What if the optimum time for people to stay downtown from a commerce point of view is a little over two hours? Now the scenario where someone comes downtown to visit one store and then decides to stay longer and get a meal can still get cut short by needing to go move their car, and a local restaurant just lost a customer. Maybe that’s why Santa Monica has their pricing set the way they do? Who knows. Maybe we should ask Town staff to talk to Santa Monica staff.
What I fear an enforcement-only approach means is that a commitment to free parking at all costs is just a guess at what will generate greater parking availability for businesses, and that it will be a costly one in terms of town funds, with no guarantee of actually making more parking available for customers. Beyond the financial aspect, it also looks like a commitment to continued extra cruising in and out of the Rosemary Lot when Carrburritos is slammed, and the same at the Century Center Lot on Thursday evenings when Weaver Street Market has an event. For a community that prides itself on accolades from the Sierra Club and similar organizations, it’s a commitment to extra greenhouse gas emissions that come from that extra cruising for parking. It’s a commitment to more traffic and congestion than necessary, and more time for people who WANT to spend money at downtown businesses to wait until they get to make a transaction while they hunt for spaces. Oh, and if they decide they want to stay longer and shop or dine for more than 120 minutes- sorry, they can’t make that choice legally without walking back to a lot and moving their car.

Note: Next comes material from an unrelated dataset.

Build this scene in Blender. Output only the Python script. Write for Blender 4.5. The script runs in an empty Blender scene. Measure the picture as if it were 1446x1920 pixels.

If simply “more enforcement” of two-hour limits is the answer of an alternative policy to pricing, then the Town should at least be clear about how much the Town budget and taxes might increase to pay for this additional enforcement, or detail which other activities by existing town staff in specific departments will be curtailed to redirect their energies towards parking enforcement.
Finally, there should be a clear metric to measure “success” in a greater-enforcement-but-still-free-public-parking environment downtown that doesn’t involve the number of cars ticketed or towed. If the goal is to have a greater number of spaces available at all times for customers patronizing downtown Carrboro businesses, then that’s what we should count. If anyone can think of a cheap, accurate, statistically viable way to do this without sensors, let me know.
Great analysis as usual. I think YOU should get Town Staff to talk with Santa Monica!
Overall I agree with your assessment, but I do worry that such a system will favor the users of new technology at the expense of Luddites like myself who don’t and aren’t planning on owning a smartphone (or “Magic Phone” as I call them). For us technophobes I foresee the potential for a lot of confusion with performance pricing. . .
Blake, thanks for your comments. Virtually every performance parking system I’m aware of also provides sidewalk or on-lot kiosks to pay for parking as well as smartphone options, so I don’t think anyone who makes that choice will be left without ways to reserve a spot. While there will always be folks who choose not to get smartphones for lifestyle reasons, overall the trend is towards increasing smartphone use across all income levels. Still, your point is well-taken. We shouldn’t assume everyone is a new adopter of technology.
Don’t know what the formatting is about right above the image. Clearly I’m still figuring out the comments.